Pues bien, ahora tenemos la versión completa de aquella relación tan particular en “El pacto”, publicada en 1974 (traducción de Rodrigo Crespo), de este escritor que destacó en el campo de la poesía en Dinamarca. De él, por cierto, acaba de hablar Dahlia de la Cerda en “Perras de reserva” (Sexto Piso), convirtiéndolo en un personaje literario que, en 1948, va a Rungstedlund, la mansión de Blixen, tras ser convocado por esta con una excusa falsa. Es el comienzo de un vínculo tortuoso en que el joven poeta adquiere la figura de aprendiz y confidente desde que, en una de sus primeras visitas, la autora le enseña una reseña de “Siete cuentos góticos” que la había disgustado mucho, lo que sorprende a Bjørnvig, pues no esperaba que algo tan nimio afectara tanto a esta “segura mujer de mundo e inteligente poetisa, que gozaba de una fama vastísima e incondicional”.
Rememorar África
Blixen se abre a esta suerte de discípulo cual
Pigmalión que, sutilmente, pretende educar desde su experiencia: la de alguien
mordaz que nunca estuvo escolarizada, la de una gran melómana que pone discos
en casa, la de aquella gusta de rememorar a Denys Finch-Hatton, su «amigo», el
mismo que le dio el mayor placer de su vida: volar con él sobre África en su
avioneta.
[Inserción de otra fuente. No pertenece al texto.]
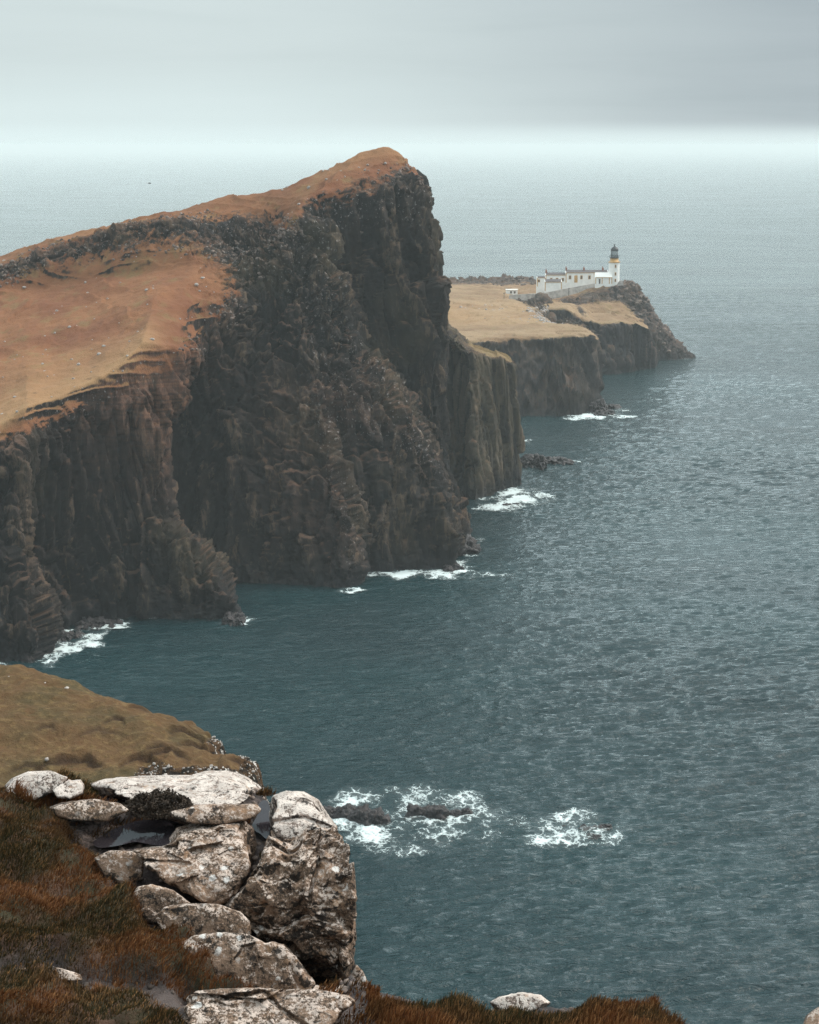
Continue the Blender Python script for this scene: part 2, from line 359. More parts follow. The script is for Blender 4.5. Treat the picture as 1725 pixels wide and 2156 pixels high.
def foam_mat():
    m, t, b = new_mat('white_foam', 0.7, 0.3)
    p = t.pos(); den = t.attr('foam_amount')
    q = t.scale(p, (0.8, 0.55, 1))
    wv = t.noise(q, 0.5, 3, 0.6)
    nn = t.node('ShaderNodeVectorMath', operation='ADD'); t.put(nn.inputs[0], q)
    cv = t.node('ShaderNodeTexNoise'); t.put(cv.inputs['Vector'], q); cv.inputs['Scale'].default_value = 0.8; cv.inputs['Detail'].default_value = 3
    sc_ = t.node('ShaderNodeVectorMath', operation='SCALE'); t.put(sc_.inputs[0], cv.outputs['Color']); sc_.inputs['Scale'].default_value = 1.6
    t.put(nn.inputs[1], sc_.outputs[0])
    v1 = t.voro(nn.outputs[0], 0.62, 'DISTANCE_TO_EDGE'); v2 = t.voro(nn.outputs[0], 1.7, 'DISTANCE_TO_EDGE')
    lace = t.math('ADD', t.ramp(v1, 0.0, 0.24, 0.34, 0.0), t.ramp(v2, 0.0, 0.2, 0.22, 0.0))
    lace = t.math('ADD', lace, t.math('ADD', t.math('MULTIPLY', t.noise(q, 1.3, 6, 0.8, 0.8), 1.1), -0.25))
    al = t.ramp(t.math('ADD', lace, t.math('SUBTRACT', t.math('MULTIPLY', den, 0.95), 0.99)), 0.0, 0.75)
    al = t.math('MAXIMUM', t.math('MULTIPLY', al, 0.85), t.math('MULTIPLY', t.math('POWER', den, 2.0), 0.13))
    b.inputs['Base Color'].default_value = (0.66, 0.75, 0.75, 1)
    t.put(b.inputs['Alpha'], t.math('MULTIPLY', al, t.ramp(den, 0.02, 0.2))); return m
M_foam = foam_mat()
m, t, b = new_mat('puddle_water', 0.03, 0.5); b.inputs['Base Color'].default_value = (0.035, 0.030, 0.034, 1); b.inputs['IOR'].default_value = 1.33
t.put(b.inputs['Normal'], t.bump(t.noise(t.pos(), 14.0, 3), 0.12, 0.01)); M_puddle = m
M_stone = simple('pale_field_stone', (0.42, 0.375, 0.345), 0.9, 0.25, 2.0)
M_crag = simple('grey_crag_stone', (0.21, 0.16, 0.135), 0.9, 0.4, .8)

# ------------------------------------------------------------------ sea
def wave_z(x, y):
    c, s = math.cos(math.radians(-14)), math.sin(math.radians(-14))
    u = c*x-s*y; v = s*x+c*y
    q = np.stack([u*0.13, v*0.40, np.zeros_like(x)], -1)
    q[..., 0] += 0.5*noise(np.stack([x*.05, y*.05, 0*x+4], -1), 5)
    r = 1-2*np.abs(noise(q, 31)); q2 = np.stack([u*0.07, v*0.12, 0*x+9], -1)
    z = 0.37*r+0.20*noise(q2, 33)+0.24*noise(q*1.9+5, 35)*np.clip(500/y, 0, 1)+0.12*noise(q*4.1+2, 37)*np.clip(350/y, 0, 1)**2
    gu = .75+.55*noise(np.stack([x*.012, y*.008, 0*x+2], -1), 41)
    return z*gu*sstep(1500, 500, y)
def build_sea():
    ys = [120.0]
    while ys[-1] < 900: ys.append(ys[-1]+0.0000034*ys[-1]**2+0.12)
    while ys[-1] < 2200: ys.append(ys[-1]*1.0035)
    while ys[-1] < 120000: ys.append(ys[-1]*1.03)
    ys = np.array(ys); nx = 820; s = np.linspace(-1, 1, nx)
    s = np.sign(s)*(0.27*np.abs(s)+0.95*np.abs(s)**7)
    X = s[None]*ys[:, None]; Y = np.repeat(ys[:, None], nx, 1)
    V = np.stack([X, Y, wave_z(X, Y)], -1)
    # the rest of the water around and behind, one sheet joined to it
    o = mesh_obj('sea', V.reshape(-1, 3), grid_faces(len(ys), nx), M_sea, attrs={'open': sstep(600, 3000, V[..., 1])}); tag(o, 'teal grey open sea ruffled by wind', kind='structure')
    k = 120000.0
    o2 = mesh_obj('sea', [(-k, -k, -0.02), (k, -k, -0.02), (k, 121, -0.6), (-k, 121, -0.6)], [(0, 1, 2, 3)], M_sea); tag(o2, 'sea water running on beneath the near cliffs', kind='structure')
    return len(ys)
build_sea()

# ------------------------------------------------------------------ headlands
def cliff_disp(V, N, amp, vs=1.0, seed=0, zs=.75):
    """columnar, blocky displacement for steep rock"""
    p = V.reshape(-1, 3).astype(np.float32)*np.array([vs, vs, vs*zs], np.float32)
    wp = p.copy(); wob = fbm(p*[.05, .05, .03], 3, seed+1); wob2 = fbm(p*[.05, .05, .03]+40, 3, seed+2)
    wp[:, 0] += 3*wob; wp[:, 1] += 3*wob2
    wp[:, 0] += wp[:, 2]*0.10
    f1, f2, i1, c1 = worley(wp*[1/14., 1/14., 1/60.], seed+3, True)
    g1, g2, i2, c2 = worley(wp*[1/4.4, 1/4.4, 1/26.], seed+4, True)
    h1, h2, i3, c3 = worley(wp*[1/1.9, 1/1.9, 1/10.], seed+5, True)
    k1, k2, i4, c4 = worley(p*[1/.95, 1/.95, 1/2.6], seed+6, True)
    d = (i1-0.5)*3.0+c1*2.4-1.2*sstep(.08, 0, f2-f1)+(i2-0.5)*2.2+c2*2.4-1.2*sstep(.12, 0, g2-g1)+(i3-.5)*1.1+c3*1.5-.6*sstep(.14, 0, h2-h1)+(i4-.5)*.6+c4*.7
    d = d+.8*ridged(wp*[.17, .17, .012], 3, seed+12)+2.0*fbm(p*[.03, .03, .022], 3, seed+8)
    tone = .42*i2+.38*i3+.2*i4
    return (d/vs).reshape(V.shape[:-1])*amp, tone.reshape(V.shape[:-1])
def headland(name, label, ctrl, nr, nc, mat, seed=0, vs=1.0, sm=6, crag_amp=1.0, warp=1.0, zs=.75):
    """ctrl[row][col] = (px, py, Y, grass, red, edge) or a world point ('w', x, y, z, ...)"""
    A = np.zeros((len(ctrl), len(ctrl[0]), 6))
    for i, r in enumerate(ctrl):
        for j, c in enumerate(r):
            if c[0] == 'w': A[i, j, :3] = c[1:4]; ex = c[4:]
            else: A[i, j, :3] = P(c[0], c[1], c[2]); ex = c[3:]
            ex = list(ex)+[0]*(3-len(ex)); A[i, j, 3:] = ex
    G = resample(A, nc, nr); G = smooth_grid(G, sm)
    V = G[..., :3].copy(); N = grid_normals(smooth_grid(V, 8))
    if N[nr//3, nc//2, 1] > 0: N = -N
    gr = np.clip(G[..., 3], 0, 1)
    d, tone = cliff_disp(V, N, crag_amp, vs, seed, zs); d = d*(1-.6*sstep(.15, .42, gr))
    soft = 0.9*fbm(V.reshape(-1, 3)*.06, 4, seed+20).reshape(gr.shape)+0.22*fbm(V.reshape(-1, 3)*.45, 3, seed+21).reshape(gr.shape)
    wgt = sstep(0.75, 0.35, gr+0.25*fbm(V.reshape(-1, 3)*.08, 3, seed+30).reshape(gr.shape)*warp)
    tm = sstep(.4, .62, gr+.12*fbm(V.reshape(-1, 3)*.04, 2, 44).reshape(gr.shape))*sstep(1.02, .86, gr+.1*fbm(V.reshape(-1, 3)*.05, 2, 45).reshape(gr.shape))
    ph = V[..., 2]/2.4+1.6*fbm(V.reshape(-1, 3)*[.035, .035, .05], 3, 46).reshape(gr.shape); soft = soft+tm*.8*((ph-np.floor(ph))**3)
    foot = 0.35+0.65*sstep(-2, 4, V[..., 2])
    V = V+N*(d*wgt*foot+soft*(1-wgt))[..., None]
    wet = sstep(7, 1.5, V[..., 2]+1.5*fbm(V.reshape(-1, 3)*.2, 2, 3).reshape(gr.shape))
    fc = grid_faces(nr, nc)
    o = mesh_obj(name, V.reshape(-1, 3), fc, mat, attrs={'grass': gr, 'red': np.clip(G[..., 4], 0, 1)**2.2, 'edge': G[..., 5], 'wet': wet, 'tone': tone})
    tag(o, label, kind='structure')
    return V, gr
def off(c, dx, dy, dz=0, g=0):
    p = P(c[0], c[1], c[2]) if c[0] != 'w' else np.array(c[1:4]); return ('w', p[0]+dx, p[1]+dy, p[2]+dz, g)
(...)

Para ella, se trataba de un modelo de honor y hombría, un inadaptado
a su época que hubiera sobresalido en cualquier otra y que, en Kenia, escuchaba
sus cuentos improvisados hasta la madrugada, lo que sería el caldo de cultivo
para su posterior vocación literaria, que inició casi con cincuenta años. Bjørnvig,
por entonces ya casado y padre de un niño, es testigo de los monólogos de la
madura escritora caprichosa tanto de la joven que aún parece permanecer en su
edén africano, y se queda estupefacto con sus accesos de histerismo: “A veces
se enfurecía conmigo sin que yo alcanzara a saber el motivo de su enfado y sin
siquiera llegar a comprender su intensidad”, escribe.
Pero ¿por
qué este poeta consintió tal cosa y, lealmente, siguió aguantando este maltrato
psicológico? Blixen lo castigaba con silencios o alaridos, con gestos de
repudio, para luego tratarlo con calma y dulzura. Si le pedía algo, y él se
negaba, pataleaba el suelo y le espetaba: “Es un usted un pusilánime
irredento”, lo cual no deja de ser un insulto de lo más sofisticado y rico
verbalmente. Pero así era esta mujer que, según Bjørnvig, dominaba como nadie los
largos silencios en medio de las conversaciones, hacía gestos teatrales e
imprevisibles, de tal modo que obtenemos de ella una imagen mitificada, la de
un individua que “poseía un tipo especial de genialidad”, una conversadora
brillante, que se exhibía en público aunque repitiera cosas que ya había dicho
antes un sinfín de veces.
El autor,
de continuo, tiene la tentación de reaccionar de forma diferente a como es
requerido por Blixen, pero se dice a sí mismo que ha de mantener el pacto de
convivencia que habían adoptado, de tal modo que se va generando una especie de
relación de dependencia mutua, lo cual se aprecia mediante la transcripción de diversas
cartas. De hecho, lo ideal para ella era que él se hubiera quedado a vivir en
Rungstedlund para siempre, mientras hacía lo imposible por impulsar la poesía
de su amigo enseñándola a críticos influyentes o pensando en mujeres que
presentarle para que se enamorara de otras. En definitiva, un vínculo muy
particular, pactado, al que le llegó su fin, con el ruego de Blixen de que –ya
descubrirá el lector por qué– la liberara de él.